I was a drunk. It was dumb, f()ing nowhere s&^t. NO ONE put a gun to my head and forced me to drink myself silly in order to cope with life. I* chose to do it. And it did nothing to solve my problems. Instead, I just had all those same problems AND I was an alcoholic into the bargain. I've heard every excuse in the book - I've used them all, in fact. I lost almost everything important to me b/c of substance abuse, and it was 100% MY fault. It's only when you stop making excuses and blaming someone or something else that you have a hope in hell of moving on and actually becoming a decent person.

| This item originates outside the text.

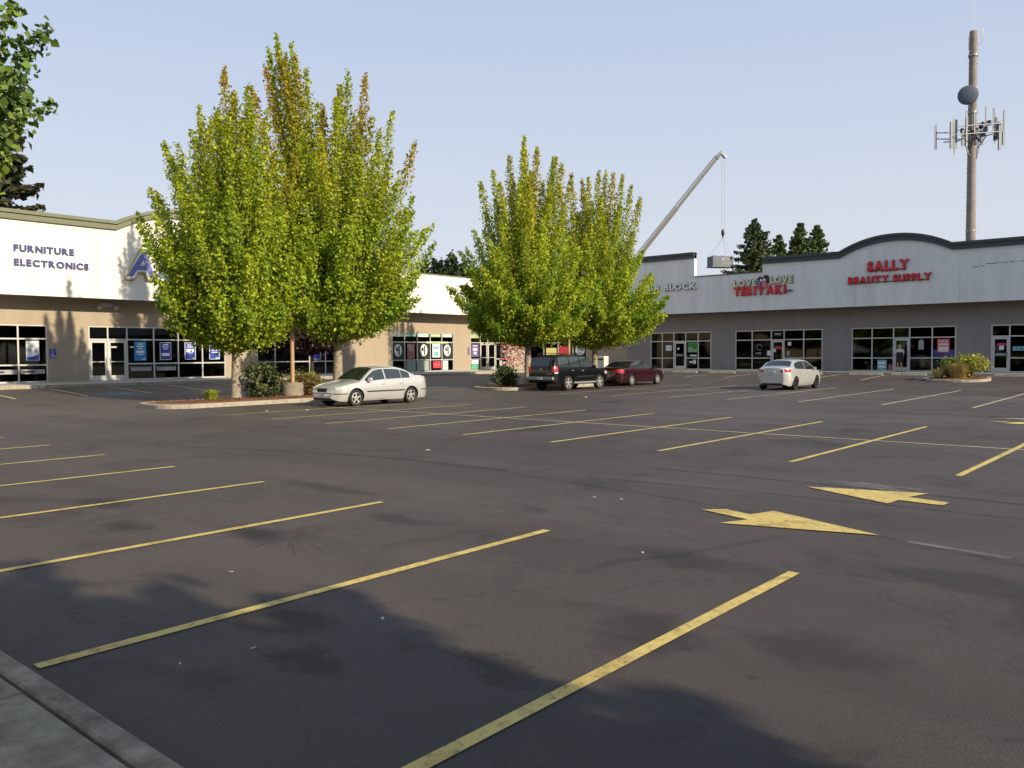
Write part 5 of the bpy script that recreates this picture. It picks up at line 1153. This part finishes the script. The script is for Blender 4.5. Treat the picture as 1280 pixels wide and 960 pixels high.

Nothing happens until you decide.
That man who held a gun to my head went on to kill someone at work - in a robbery. He killed some innocent person who was just there trying to make a living.
And yet you're shocked that I feel the way I do? Aren't you shocked that someone had to die b/c of behaviour this perpetrator chose to be involved in?
And I'm LONG past angry. Hatred? I don't have time for that. It just makes me want to throw up. The person I was when I was a drunk makes me want to throw up. What a waste! What a loser!
Have you ever been to/lived in South America? Do you realise that peasants there work in those fields in slave conditions to produce drugs? That they have nowhere to go? That if they don't they'll be shot - or worse? Yeah, they have kids, too. Tens of millions of people live in abject poverty with their lives in the hands of drug cartels, thousands of innocent people are murdered by stray bullets, mistaken identities, etc. And everytime someone buy coke, they feed that industry.